Sur le plan répressif, l’année 2024 a été marquée par l’enregistrement de 1.421 affaires liées au délit d’expulsion du domicile conjugal, ayant donné lieu à des poursuites judiciaires contre 1.422 personnes. Par ailleurs, 213 affaires ont concerné le délit de refus d’exécuter une décision de réintégration du conjoint expulsé, impliquant 213 personnes poursuivies. Si ces chiffres témoignent de la persistance du phénomène, le rapport souligne néanmoins un recul notable du nombre de dossiers. Les affaires d’expulsion du domicile conjugal ont enregistré une baisse d’environ 29 % par rapport à 2023, tandis que les cas de refus de réintégration ont diminué de près de 40 % sur la même période. Une évolution que la Présidence du ministère public interprète comme le signe de légères transformations dans les modes de commission de ces infractions, étroitement liées aux tensions au sein du couple.

La voie de la médiation privilégiée

Au-delà de l’action pénale, les parquets ont poursuivi une approche à forte dimension sociale. En 2024, 1.926 décisions de réintégration au domicile conjugal ont été exécutées, dont 871 ont abouti à une réconciliation entre les conjoints. À l’inverse, 833 demandes ont fait l’objet de décisions de classement sans suite, à l’issue des enquêtes et investigations menées. Cette orientation s’inscrit dans la mise en œuvre de la loi n°103.13 relative à la lutte contre les violences faites aux femmes, qui a expressément criminalisé l’expulsion du domicile conjugal ainsi que le refus injustifié d’exécuter une décision de réintégration, en vertu de l’article 1-480 du Code pénal, tel que modifié. Ces dispositions confèrent à la justice pénale un rôle central dans la protection de la sécurité familiale et la préservation de la dignité des conjoints.

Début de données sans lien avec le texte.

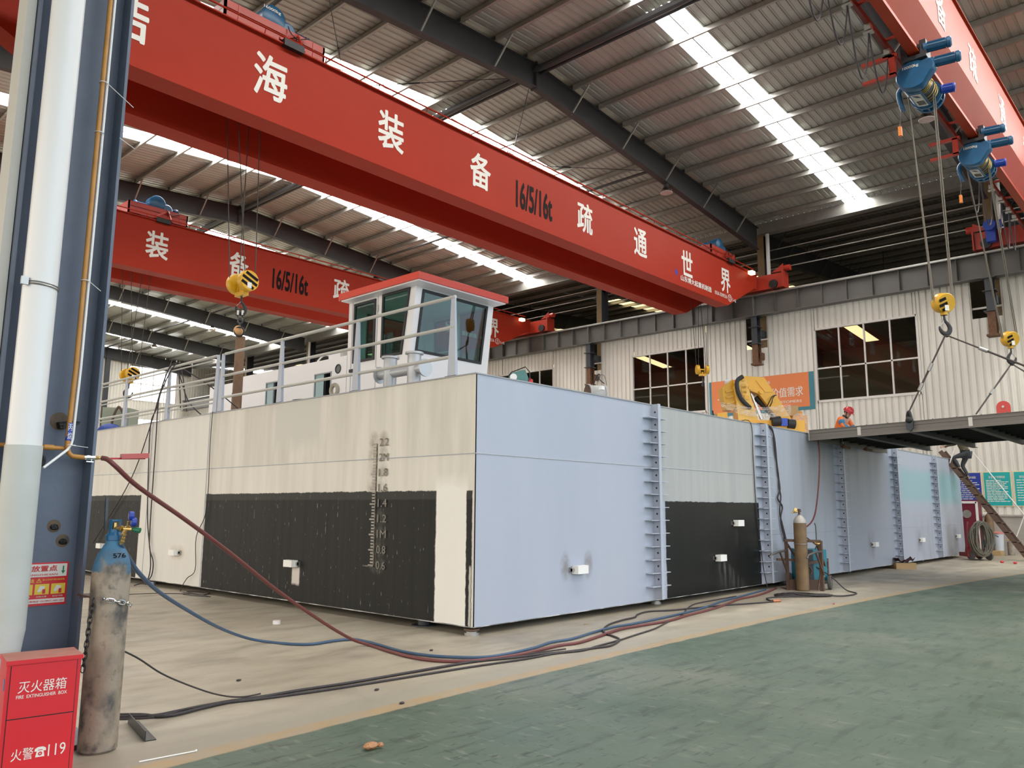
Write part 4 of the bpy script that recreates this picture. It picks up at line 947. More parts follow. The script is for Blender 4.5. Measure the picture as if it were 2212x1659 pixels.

La base juridique de cette intervention est également consacrée par l’article 53 du Code de la famille, qui prévoit que, lorsqu’un conjoint est expulsé sans motif légitime, le ministère public intervient sans délai pour assurer sa réintégration et prendre les mesures nécessaires à sa protection. Un dispositif qui renforce la vocation protectrice et préventive de l’institution judiciaire dans les conflits conjugaux.

Mariages mixtes : une activité soutenue sous contrôle judiciaire

Le rapport met également en lumière le rôle du ministère public dans la gestion des mariages mixtes, dans lesquels il intervient en tant que partie principale, conformément aux dispositions du Code de la famille. En 2024, les parquets ont enregistré 10.035 demandes d’autorisation de mariage entre Marocains et étrangers, donnant lieu à 10.422 réquisitions. Pour instruire ces dossiers, 7.680 enquêtes ont été diligentées par les services de police judiciaire, afin de vérifier l’identité du conjoint étranger et l’authenticité des documents produits. À l’issue de ces procédures, 8.977 autorisations judiciaires de mariage mixte ont été délivrées.

Dans le détail, le ministère public a formulé 3.357 réquisitions favorables, 6.175 réquisitions tendant à l’application stricte de la loi, ainsi que 350 réquisitions de rejet, auxquelles s’ajoutent 540 autres réquisitions liées à des situations particulières.

À travers ces données, la Présidence du ministère public met en avant une double exigence : protéger l’institution familiale, tout en veillant au respect strict du cadre légal, tant dans la prévention des violences conjugales que dans l’encadrement juridique des unions familiales impliquant des ressortissants étrangers.